EtIndonesia. Presiden Volodymyr Zelenskyy secara resmi mengumumkan bahwa Ukraina akan segera menjatuhkan sanksi terhadap individu-individu asal Tiongkok yang terlibat langsung dalam kerja sama dengan kompleks industri militer Rusia.
Pengumuman tersebut disampaikan Zelenskyy melalui akun resmi Telegram miliknya pada 22 Desember, dan langsung menarik perhatian komunitas internasional karena menandai perubahan signifikan dalam kebijakan sanksi Ukraina.
Dalam pernyataannya, Zelenskyy menegaskan bahwa setidaknya satu paket sanksi telah disiapkan secara khusus untuk menargetkan individu yang bekerja sama dengan industri pertahanan Rusia, baik secara langsung maupun tidak langsung.

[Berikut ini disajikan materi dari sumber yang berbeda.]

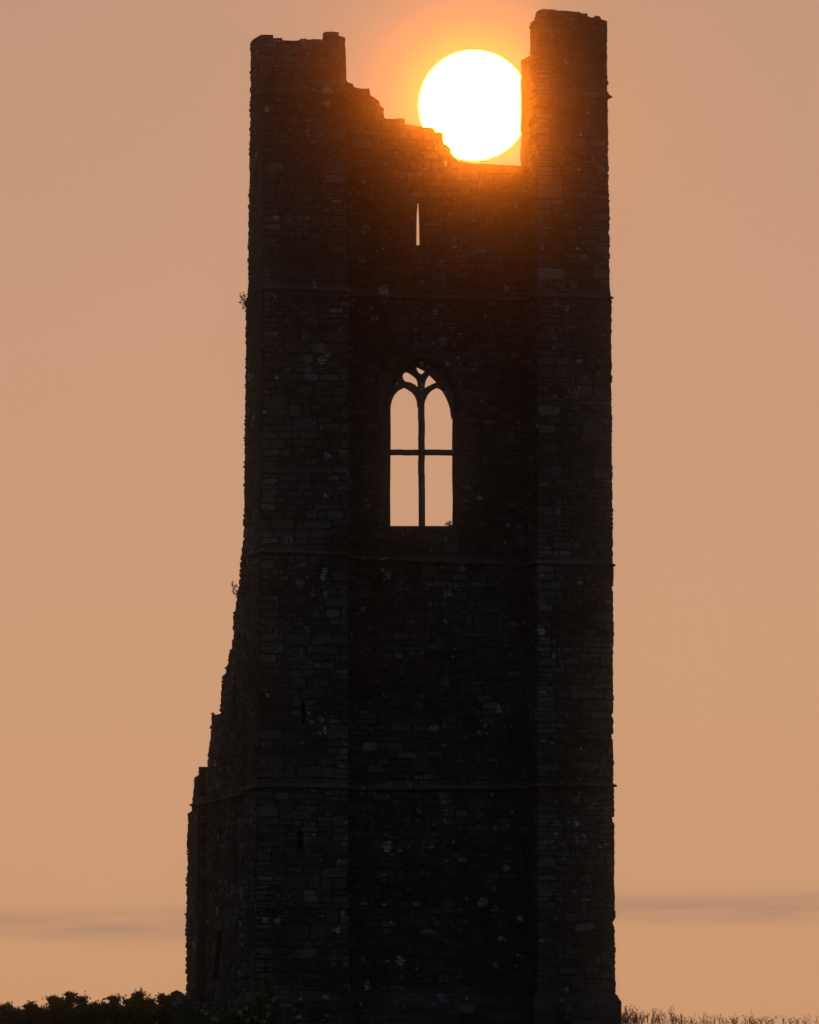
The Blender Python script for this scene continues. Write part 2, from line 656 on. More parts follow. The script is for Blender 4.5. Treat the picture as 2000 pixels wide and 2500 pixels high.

“Sanksi ini tidak hanya menyasar warga negara Rusia, tetapi juga mencakup warga negara Tiongkok yang membantu mesin perang Rusia,” tegas Zelenskyy.
Dari Perusahaan ke Individu: Eskalasi Baru Kebijakan Sanksi Ukraina
Sebelumnya, Ukraina telah lebih dahulu menjatuhkan sanksi terhadap sejumlah perusahaan asal Tiongkok, dengan tuduhan memasok komponen drone, suku cadang militer, dan teknologi pendukung kepada Rusia.
Namun, kebijakan terbaru ini menandai eskalasi penting, karena untuk pertama kalinya sanksi diperluas dari level korporasi ke level individu.
Para pengamat menilai langkah ini sebagai:
- sinyal keras kepada Beijing,
- upaya mempersempit jalur dukungan non-Barat terhadap Rusia,
- serta bentuk tekanan diplomatik terhadap aktor-aktor asing yang selama ini beroperasi di “zona abu-abu” konflik.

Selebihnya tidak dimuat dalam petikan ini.